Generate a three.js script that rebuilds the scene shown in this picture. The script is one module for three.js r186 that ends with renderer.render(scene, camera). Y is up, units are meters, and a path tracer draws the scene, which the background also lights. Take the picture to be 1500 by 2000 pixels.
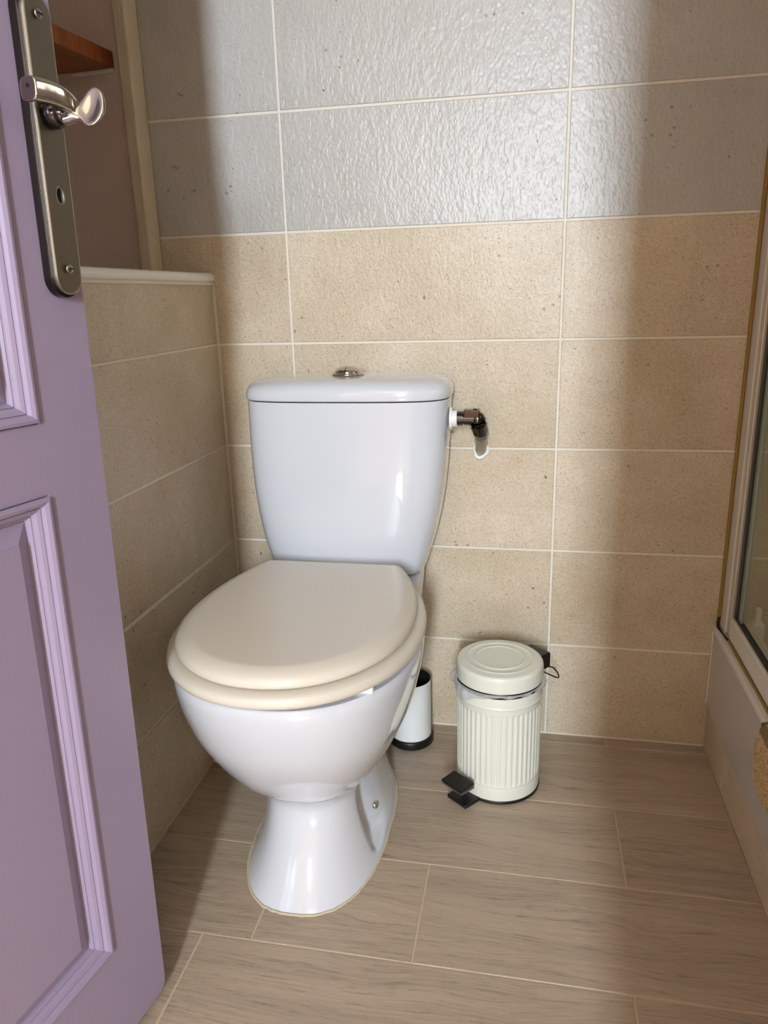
import * as THREE from 'three';
import { RoundedBoxGeometry } from 'three/addons/geometries/RoundedBoxGeometry.js';
import { mergeGeometries, mergeVertices } from 'three/addons/utils/BufferGeometryUtils.js';
import { RectAreaLightUniformsLib } from 'three/addons/lights/RectAreaLightUniformsLib.js';

// ---------------------------------------------------------------- camera, sky, lights, exposure
const scene = new THREE.Scene();
scene.background = new THREE.Color(0.5, 0.6, 0.75);
const camera = new THREE.PerspectiveCamera(69.1, 0.75, 0.02, 30);
camera.position.set(0.4506, 0.8872, 1.3979);
camera.rotation.order = 'YXZ';
camera.rotation.set(-0.28335, 0.19835, -0.02742);
const renderer = new THREE.WebGLRenderer();
renderer.toneMapping = THREE.LinearToneMapping;
renderer.toneMappingExposure = 0.9;
renderer.shadowMap.enabled = true;
RectAreaLightUniformsLib.init();
// daylight of the narrow hallway window behind the camera
const WIN = { x: 0.575, y: 1.5, z: 3.9, w: 0.2, h: 0.9 };
const daylight = new THREE.RectAreaLight(new THREE.Color(0.79, 0.90, 1.0), 238, WIN.w, WIN.h);
daylight.position.set(WIN.x, WIN.y, WIN.z - 0.005);
daylight.rotation.y = 0;                      // shines towards -z
scene.add(daylight);
// sun through the same window: a patch on the hallway floor
const sun = new THREE.DirectionalLight(new THREE.Color(1.0, 0.91, 0.78), 40);
sun.position.set(WIN.x + 0.16, WIN.y + 1.5, WIN.z + 2.15); sun.target.position.set(WIN.x, WIN.y, WIN.z);
sun.castShadow = true; sun.shadow.mapSize.set(2048, 2048);
Object.assign(sun.shadow.camera, { left: -3, right: 3, top: 3, bottom: -3, near: 0.1, far: 9 });
scene.add(sun, sun.target);
// daylight of the small frosted shower window high in the right wall
const WIN2 = { x: 1.68, y: 1.7, z: 0.75, w: 0.6, h: 0.5 };
const showerLight = new THREE.RectAreaLight(new THREE.Color(1.0, 0.92, 0.82), 2.0, WIN2.w, WIN2.h);
showerLight.position.set(WIN2.x + 0.005, WIN2.y, WIN2.z); showerLight.rotation.y = Math.PI / 2;
scene.add(showerLight);

// ---------------------------------------------------------------- helpers
let seed = 7;
const rnd = () => { seed = (seed * 1664525 + 1013904223) >>> 0; return seed / 4294967296; };
const used = {};
function numbered(n) { used[n] = (used[n] || 0) + 1; return used[n] === 1 ? n : n + '_' + String(used[n] - 1).padStart(3, '0'); }
function shade(o) { o.castShadow = true; o.receiveShadow = true; return o; }
function part(name, geo, mat, parent, label) {
  const m = shade(new THREE.Mesh(geo, mat)); m.name = name; parent.add(m);
  if (label) m.userData.label = label;
  return m;
}
function thing(name, label, category, pos = [0, 0, 0], turn = 0) {
  const g = new THREE.Group(); g.name = numbered(name); g.position.set(...pos); g.rotation.y = turn;
  g.userData = { label, category }; scene.add(g); return g;
}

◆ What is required
Extract the full listing exactly, with the pictures left out.

◆ Result of the task
Generate a three.js script that rebuilds the scene shown in this picture. The script is one module for three.js r186 that ends with renderer.render(scene, camera). Y is up, units are meters, and a path tracer draws the scene, which the background also lights. Take the picture to be 1500 by 2000 pixels.
import * as THREE from 'three';
import { RoundedBoxGeometry } from 'three/addons/geometries/RoundedBoxGeometry.js';
import { mergeGeometries, mergeVertices } from 'three/addons/utils/BufferGeometryUtils.js';
import { RectAreaLightUniformsLib } from 'three/addons/lights/RectAreaLightUniformsLib.js';

// ---------------------------------------------------------------- camera, sky, lights, exposure
const scene = new THREE.Scene();
scene.background = new THREE.Color(0.5, 0.6, 0.75);
const camera = new THREE.PerspectiveCamera(69.1, 0.75, 0.02, 30);
camera.position.set(0.4506, 0.8872, 1.3979);
camera.rotation.order = 'YXZ';
camera.rotation.set(-0.28335, 0.19835, -0.02742);
const renderer = new THREE.WebGLRenderer();
renderer.toneMapping = THREE.LinearToneMapping;
renderer.toneMappingExposure = 0.9;
renderer.shadowMap.enabled = true;
RectAreaLightUniformsLib.init();
// daylight of the narrow hallway window behind the camera
const WIN = { x: 0.575, y: 1.5, z: 3.9, w: 0.2, h: 0.9 };
const daylight = new THREE.RectAreaLight(new THREE.Color(0.79, 0.90, 1.0), 238, WIN.w, WIN.h);
daylight.position.set(WIN.x, WIN.y, WIN.z - 0.005);
daylight.rotation.y = 0;                      // shines towards -z
scene.add(daylight);
// sun through the same window: a patch on the hallway floor
const sun = new THREE.DirectionalLight(new THREE.Color(1.0, 0.91, 0.78), 40);
sun.position.set(WIN.x + 0.16, WIN.y + 1.5, WIN.z + 2.15); sun.target.position.set(WIN.x, WIN.y, WIN.z);
sun.castShadow = true; sun.shadow.mapSize.set(2048, 2048);
Object.assign(sun.shadow.camera, { left: -3, right: 3, top: 3, bottom: -3, near: 0.1, far: 9 });
scene.add(sun, sun.target);
// daylight of the small frosted shower window high in the right wall
const WIN2 = { x: 1.68, y: 1.7, z: 0.75, w: 0.6, h: 0.5 };
const showerLight = new THREE.RectAreaLight(new THREE.Color(1.0, 0.92, 0.82), 2.0, WIN2.w, WIN2.h);
showerLight.position.set(WIN2.x + 0.005, WIN2.y, WIN2.z); showerLight.rotation.y = Math.PI / 2;
scene.add(showerLight);

// ---------------------------------------------------------------- helpers
let seed = 7;
const rnd = () => { seed = (seed * 1664525 + 1013904223) >>> 0; return seed / 4294967296; };
const used = {};
function numbered(n) { used[n] = (used[n] || 0) + 1; return used[n] === 1 ? n : n + '_' + String(used[n] - 1).padStart(3, '0'); }
function shade(o) { o.castShadow = true; o.receiveShadow = true; return o; }
function part(name, geo, mat, parent, label) {
  const m = shade(new THREE.Mesh(geo, mat)); m.name = name; parent.add(m);
  if (label) m.userData.label = label;
  return m;
}
function thing(name, label, category, pos = [0, 0, 0], turn = 0) {
  const g = new THREE.Group(); g.name = numbered(name); g.position.set(...pos); g.rotation.y = turn;
  g.userData = { label, category }; scene.add(g); return g;
}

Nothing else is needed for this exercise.